SUPPLIED DATA:
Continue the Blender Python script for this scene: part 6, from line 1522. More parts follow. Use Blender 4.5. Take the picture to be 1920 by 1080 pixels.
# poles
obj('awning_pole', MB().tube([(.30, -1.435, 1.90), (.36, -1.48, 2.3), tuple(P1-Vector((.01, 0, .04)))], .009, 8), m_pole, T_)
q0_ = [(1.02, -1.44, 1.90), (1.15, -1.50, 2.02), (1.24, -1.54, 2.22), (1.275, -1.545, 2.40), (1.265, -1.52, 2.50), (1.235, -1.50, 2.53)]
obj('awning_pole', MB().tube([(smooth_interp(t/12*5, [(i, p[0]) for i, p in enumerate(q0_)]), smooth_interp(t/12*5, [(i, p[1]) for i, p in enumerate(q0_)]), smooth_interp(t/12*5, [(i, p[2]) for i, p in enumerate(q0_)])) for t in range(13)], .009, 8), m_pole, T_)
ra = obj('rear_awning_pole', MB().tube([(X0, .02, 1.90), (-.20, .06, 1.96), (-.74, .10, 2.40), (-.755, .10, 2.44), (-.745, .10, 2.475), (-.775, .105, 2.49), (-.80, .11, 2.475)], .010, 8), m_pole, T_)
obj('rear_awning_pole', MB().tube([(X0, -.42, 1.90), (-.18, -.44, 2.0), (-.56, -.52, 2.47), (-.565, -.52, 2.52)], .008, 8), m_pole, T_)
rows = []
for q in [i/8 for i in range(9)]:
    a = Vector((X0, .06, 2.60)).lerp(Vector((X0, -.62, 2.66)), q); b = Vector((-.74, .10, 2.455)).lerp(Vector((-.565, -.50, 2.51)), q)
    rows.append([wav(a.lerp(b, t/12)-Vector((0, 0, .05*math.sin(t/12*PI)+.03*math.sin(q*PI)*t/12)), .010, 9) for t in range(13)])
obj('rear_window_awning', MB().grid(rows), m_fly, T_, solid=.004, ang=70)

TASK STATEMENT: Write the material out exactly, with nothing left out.

ANSWER TO THIS EXERCISE:
Continue the Blender Python script for this scene: part 6, from line 1522. More parts follow. Use Blender 4.5. Take the picture to be 1920 by 1080 pixels.
# poles
obj('awning_pole', MB().tube([(.30, -1.435, 1.90), (.36, -1.48, 2.3), tuple(P1-Vector((.01, 0, .04)))], .009, 8), m_pole, T_)
q0_ = [(1.02, -1.44, 1.90), (1.15, -1.50, 2.02), (1.24, -1.54, 2.22), (1.275, -1.545, 2.40), (1.265, -1.52, 2.50), (1.235, -1.50, 2.53)]
obj('awning_pole', MB().tube([(smooth_interp(t/12*5, [(i, p[0]) for i, p in enumerate(q0_)]), smooth_interp(t/12*5, [(i, p[1]) for i, p in enumerate(q0_)]), smooth_interp(t/12*5, [(i, p[2]) for i, p in enumerate(q0_)])) for t in range(13)], .009, 8), m_pole, T_)
ra = obj('rear_awning_pole', MB().tube([(X0, .02, 1.90), (-.20, .06, 1.96), (-.74, .10, 2.40), (-.755, .10, 2.44), (-.745, .10, 2.475), (-.775, .105, 2.49), (-.80, .11, 2.475)], .010, 8), m_pole, T_)
obj('rear_awning_pole', MB().tube([(X0, -.42, 1.90), (-.18, -.44, 2.0), (-.56, -.52, 2.47), (-.565, -.52, 2.52)], .008, 8), m_pole, T_)
rows = []
for q in [i/8 for i in range(9)]:
    a = Vector((X0, .06, 2.60)).lerp(Vector((X0, -.62, 2.66)), q); b = Vector((-.74, .10, 2.455)).lerp(Vector((-.565, -.50, 2.51)), q)
    rows.append([wav(a.lerp(b, t/12)-Vector((0, 0, .05*math.sin(t/12*PI)+.03*math.sin(q*PI)*t/12)), .010, 9) for t in range(13)])
obj('rear_window_awning', MB().grid(rows), m_fly, T_, solid=.004, ang=70)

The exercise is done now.